This page is part of the web mail archives of SRFI 121 from before July 7th, 2015. The new archives for SRFI 121 contain all messages, not just those from before July 7th, 2015.

On Mon, Feb 16, 2015 at 11:29 AM, John Cowan <cowan@xxxxxxxxxxxxxxxx> wrote:

Yes, that's the Stern-Brocot tree discussed in the same paper.  The trouble
is that you need to keep around more (indeed, increasingly more) state.
Here's the Haskell version from the paper:

rats :: [Rational]
rats = concat (unfolds infill [(0,1),(1,0)])
unfolds f a = let (b,a') = f a in b : unfolds f a0
infill xs = (map mkRat ys,interleave xs ys)
                 where ys = zipWith adj xs (tail xs)
interleave (x : xs) ys = x : interleave ys xs
interleave [] [] = []

The implementation I was envisioning only needs small constant space.
The proof is also simpler: completeness is trivial because we order over
all i/j, and uniqueness is guaranteed by skipping non-reduced forms.

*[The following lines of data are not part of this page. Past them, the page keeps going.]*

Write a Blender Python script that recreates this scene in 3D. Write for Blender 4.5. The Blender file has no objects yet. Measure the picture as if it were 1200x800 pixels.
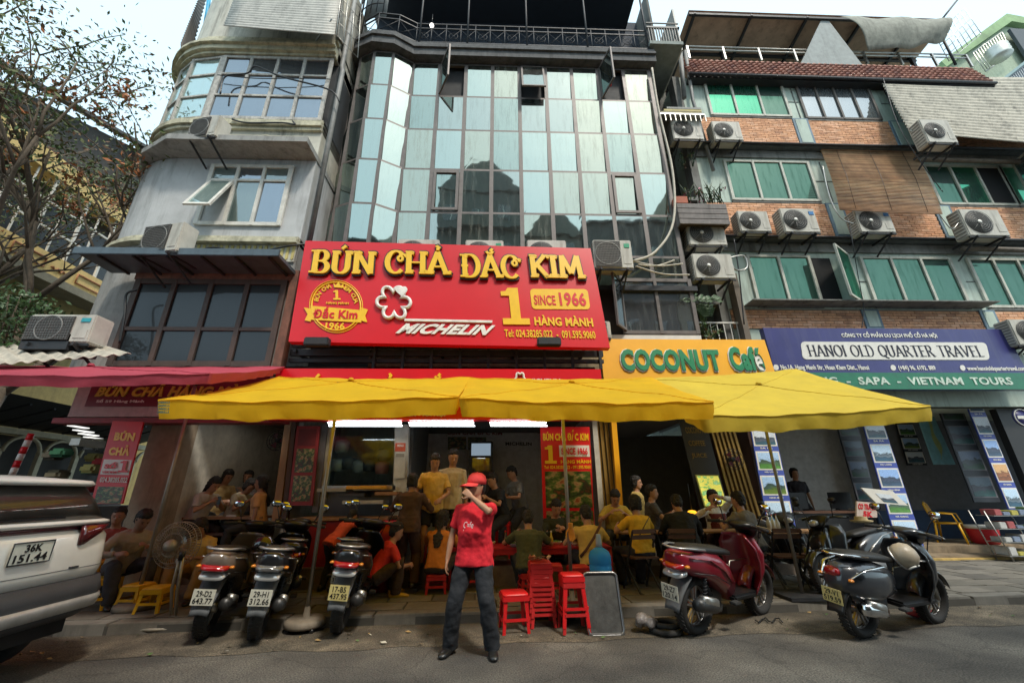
import bpy, bmesh, math, random
from math import sin, cos, pi, radians as R
from mathutils import Vector as V, Matrix as MX
rnd = random.Random(7)
sc = bpy.context.scene
C = sc.collection
# ---------------- camera ----------------
F = 475.0; EYE = 1.5
cam = bpy.data.objects.new('camera', bpy.data.cameras.new('camera')); C.objects.link(cam); sc.camera = cam
CM = MX.Rotation(R(-2.2), 3, 'Z') @ MX.Rotation(R(110.5), 3, 'X') @ MX.Rotation(R(-0.5), 3, 'Z')
cam.matrix_world = MX.Translation((0, 0, EYE)) @ CM.to_4x4()
cam.data.sensor_width = 36; cam.data.lens = 36*F/1200; cam.data.clip_start = 0.05; cam.data.clip_end = 2000
# ---------------- light ----------------
SUN_EL, SUN_AZ = 57, 30        # azimuth: degrees to the right of straight behind the camera
world = bpy.data.worlds.new('World'); sc.world = world; world.use_nodes = True
nt = world.node_tree; bg = nt.nodes['Background']; sky = nt.nodes.new('ShaderNodeTexSky')
sky.sky_type = 'NISHITA'; sky.sun_disc = False; sky.sun_elevation = R(SUN_EL); sky.sun_rotation = R(180-SUN_AZ)
sky.air_density = 1.0; sky.dust_density = 6.0; sky.ozone_density = 1.0; sky.altitude = 0
hz = nt.nodes.new('ShaderNodeMix'); hz.data_type = 'RGBA'; hz.inputs['Factor'].default_value = 0.75
hz.inputs['B'].default_value = (4.3, 5.8, 6.5, 1)
nt.links.new(sky.outputs[0], hz.inputs['A']); nt.links.new(hz.outputs['Result'], bg.inputs[0]); bg.inputs[1].default_value = 0.145
sl = bpy.data.lights.new('sun', 'SUN'); sl.energy = 1.6; sl.angle = R(7); sl.color = (1, .93, .82)
so = bpy.data.objects.new('sun', sl); C.objects.link(so)
sd = V((sin(R(SUN_AZ))*cos(R(SUN_EL)), -cos(R(SUN_AZ))*cos(R(SUN_EL)), sin(R(SUN_EL))))
so.rotation_euler = sd.to_track_quat('Z', 'Y').to_euler(); so.location = (6, -6, 30)
sc.view_settings.view_transform = 'Standard'; sc.view_settings.look = 'None'; sc.view_settings.exposure = 0.85; sc.view_settings.gamma = 1
sc.render.engine = 'CYCLES'; sc.cycles.max_bounces = 7; sc.cycles.transparent_max_bounces = 16

# ---------------- measuring: a photo pixel onto a plane of the place ----------------
def ray(px, py): return CM @ V(((px-600)/F, (400-py)/F, -1))
def PY(px, py, Y):
    d = ray(px, py); t = Y/d.y; return V((d.x*t, Y, EYE+d.z*t))
def PX(px, py, X):
    d = ray(px, py); t = X/d.x; return V((X, d.y*t, EYE+d.z*t))
def PZ(px, py, Z=0.0):
    d = ray(px, py); t = (Z-EYE)/d.z; return V((d.x*t, d.y*t, Z))
def RP(xl, xr, yt, yb, Y):
    xm, ym = (xl+xr)/2, (yt+yb)/2
    return PY(xl, ym, Y).x, PY(xr, ym, Y).x, PY(xm, yb, Y).z, PY(xm, yt, Y).z   # x0,x1,z0,z1

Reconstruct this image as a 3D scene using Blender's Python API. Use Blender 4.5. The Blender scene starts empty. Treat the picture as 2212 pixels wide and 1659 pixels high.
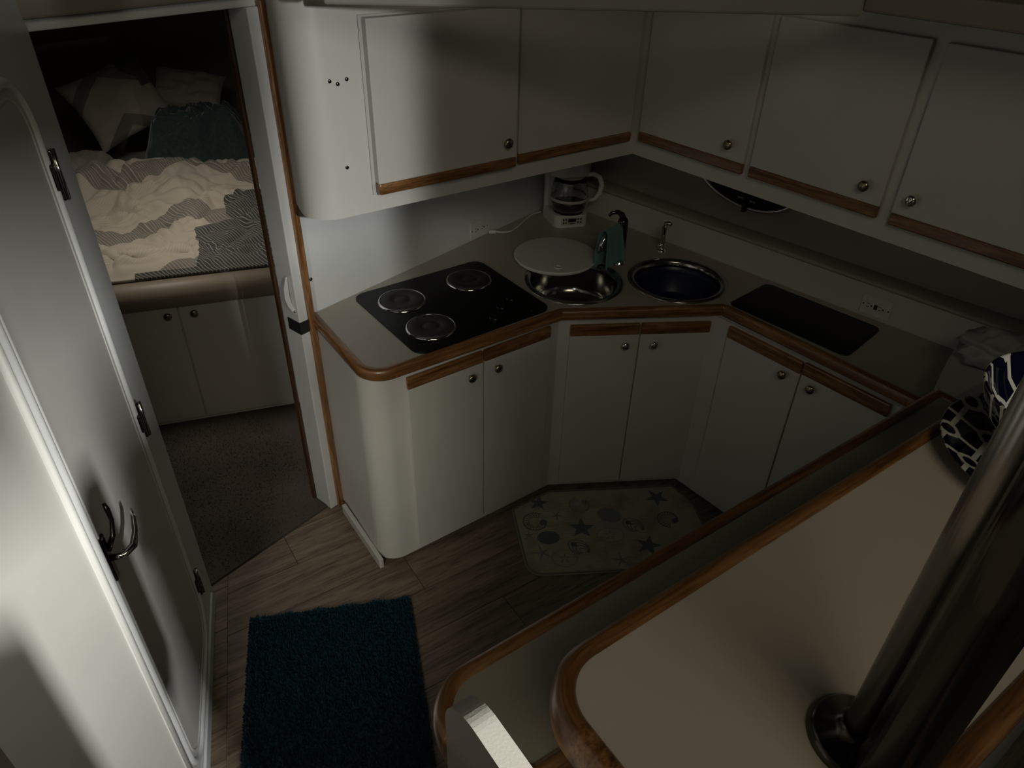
import bpy, bmesh, math, random
from math import sin, cos, pi, radians as rad, sqrt
from mathutils import Vector, Matrix, noise
from mathutils.geometry import tessellate_polygon

random.seed(7)
S = bpy.context.scene
COL = S.collection

# ------------------------------------------------------------------ camera
PITCH, ROLL, FPX = 0.61428509, 0.02781036, 1561.35
cam_data = bpy.data.cameras.new('camera')
cam = bpy.data.objects.new('camera', cam_data)
COL.objects.link(cam)
fw = Vector((0, cos(PITCH), -sin(PITCH)))
rx = Vector((1, 0, 0)); ry = Vector((0, sin(PITCH), cos(PITCH)))
xr = cos(ROLL) * rx + sin(ROLL) * ry
yr = -sin(ROLL) * rx + cos(ROLL) * ry
M = Matrix((xr, yr, -fw)).transposed().to_4x4()
M.translation = Vector((0, 0, 2.2))
cam.matrix_world = M
cam_data.sensor_fit = 'HORIZONTAL'
cam_data.sensor_width = 36.0
cam_data.lens = FPX / 2212 * 36.0
cam_data.clip_start = 0.02
S.camera = cam

# ------------------------------------------------------------------ light and exposure
S.view_settings.view_transform = 'Standard'
S.view_settings.look = 'None'
S.view_settings.gamma = 1.0
S.view_settings.use_curve_mapping = False
S.view_settings.exposure = 0.0
W = bpy.data.worlds.new('world'); S.world = W; W.use_nodes = True
W.node_tree.nodes['Background'].inputs[0].default_value = (0.75, 0.85, 1.0, 1)
W.node_tree.nodes['Background'].inputs[1].default_value = 0.004

def area(name, loc, target, sx, sy, energy, color, spread=180):
    l = bpy.data.lights.new(name, 'AREA'); l.shape = 'RECTANGLE'
    l.size = sx; l.size_y = sy; l.energy = energy; l.color = color; l.spread = rad(spread)
    o = bpy.data.objects.new(name, l); COL.objects.link(o)
    o.location = loc
    d = Vector(target) - Vector(loc)
    o.rotation_euler = d.to_track_quat('-Z', 'Y').to_euler()
    return o
# cool light through the saloon's side window, behind and to the right
area('window_light', (1.20, -0.86, 2.45), (-0.84, 1.12, 1.04), 0.036, 0.14, 13.0, (0.98, 1.0, 0.965), 62)
# dim light of the saloon behind the camera
area('saloon_light', (0.7, -1.2, 3.5), (0.2, 1.8, 0.9), 1.5, 0.9, 12.3, (1.0, 0.91, 0.68))
# light falling in through the companionway door astern
area('companionway_light', (-0.50, -1.70, 2.35), (-0.58, 1.95, 0.45), 0.3, 0.4, 1.25, (1.0, 0.98, 0.86), 30)
# small overhead hatch of the sleeping cabin
area('cabin_hatch_light', (-1.42, 2.80, 1.90), (-1.42, 3.02, 0.8), 0.35, 0.35, 2.9, (1.0, 0.92, 0.80), 122)

# ------------------------------------------------------------------ materials
def mat(name, col, rough=0.5, metal=0.0, spec=0.5, coat=0.0, sheen=0.0):
    m = bpy.data.materials.new(name); m.use_nodes = True
    b = m.node_tree.nodes['Principled BSDF']
    b.inputs['Base Color'].default_value = (*col, 1)
    b.inputs['Roughness'].default_value = rough
    b.inputs['Metallic'].default_value = metal
    b.inputs['Specular IOR Level'].default_value = spec
    b.inputs['Coat Weight'].default_value = coat
    b.inputs['Sheen Weight'].default_value = sheen
    return m
def nd(m, t, **k):
    n = m.node_tree.nodes.new(t)
    for a, v in k.items(): setattr(n, a, v)
    return n
def ln(m, a, b): m.node_tree.links.new(a, b)
def bs(m): return m.node_tree.nodes['Principled BSDF']
def math_(m, op, a, b=None, clamp=False):
    n = nd(m, 'ShaderNodeMath', operation=op, use_clamp=clamp)
    for i, v in enumerate((a, b)):
        if v is None: continue
        if isinstance(v, (int, float)): n.inputs[i].default_value = v
        else: ln(m, v, n.inputs[i])
    return n.outputs[0]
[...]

(define (make-rational-number-generator)
  (let ((diag 1)
        (i 0))
    (define (next!)
      (cond ((<= (+ i 1) diag)
             (set! i (+ i 1)))
             (set! diag (+ diag 1))
             (set! i 1))))
    (lambda ()
      (let lp ()
        (let ((res (/ i (+ 1 (- diag i)))))
          (if (= i (numerator res))